For there is no other God, nor ever was before, nor shall be hereafter, but God the Father, unbegotten and without beginning, in whom all things began, whose are all things, as we have been taught; and his son Jesus Christ, who manifestly always existed with the Father, before the beginning of time in the spirit with the Father, indescribably begotten before all things, and all things visible and invisible were made by him. He was made man, conquered death and was received into Heaven, to the Father who gave him all power over every name in Heaven and on Earth and in Hell, so that every tongue should confess that Jesus Christ is Lord and God, in whom we believe. And we look to his imminent coming again, the judge of the living and the dead, who will render to each according to his deeds. And he poured out his Holy Spirit on us in abundance, the gift and pledge of immortality, which makes the believers and the obedient into sons of God and co-heirs of Christ who is revealed, and we worship one God in the Trinity of holy name.

Patrick spent the rest of his life loving and teaching the people of Ireland, planting churches and discipling many until there wasn’t a people he hadn’t met and brought the gospel to. He died in 461 AD in Downpatrick, Ireland – the site of the first church he built.

There are a great many miracles and legends attributed to this remarkable man of God, some of which may even be true. For an incredibly well researched and captivating written account of his life, read Patrick: Son of Ireland by Stephen Lawhead.

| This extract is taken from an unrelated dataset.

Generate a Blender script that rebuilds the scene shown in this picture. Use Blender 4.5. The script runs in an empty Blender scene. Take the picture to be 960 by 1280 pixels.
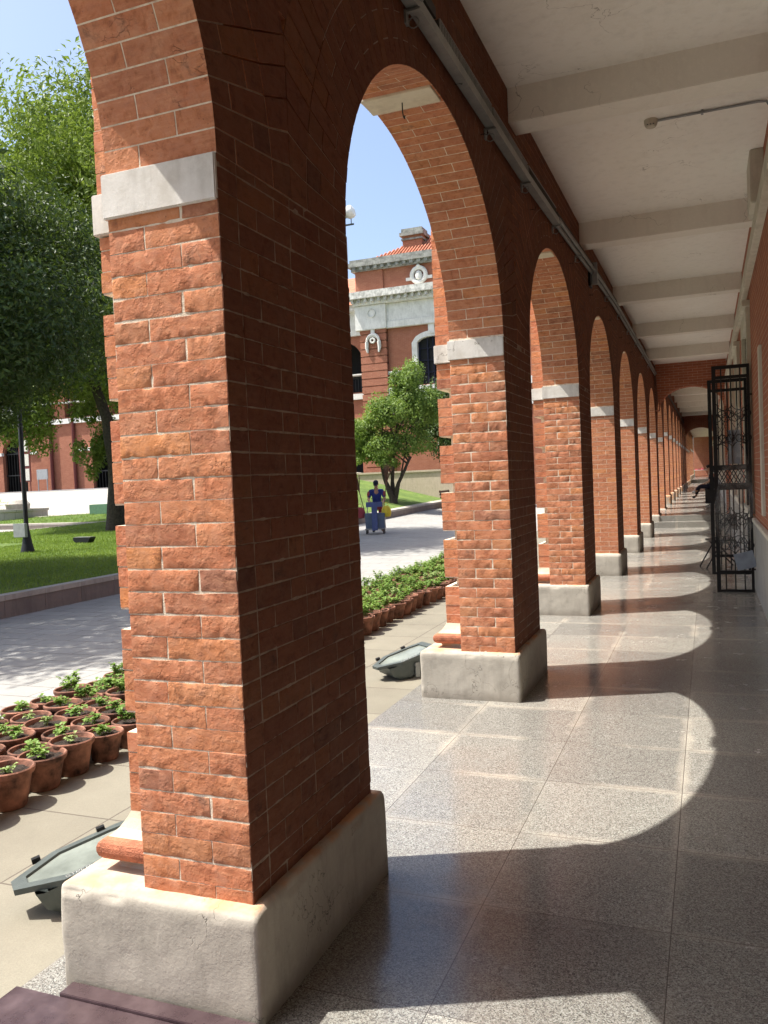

The modern celebration of Saint Patrick’s Day seems incongruous with the way the man lived his life. Patrick was an intelligent man of patience and long-suffering not given to drunkenness and carousing. This year, celebrate with your unbelieving friends and, in the spirit of Patrick, extend to them the gospel of grace. If you cannot do so as exquisitely as Patrick, at least do so with his compassion and brevity.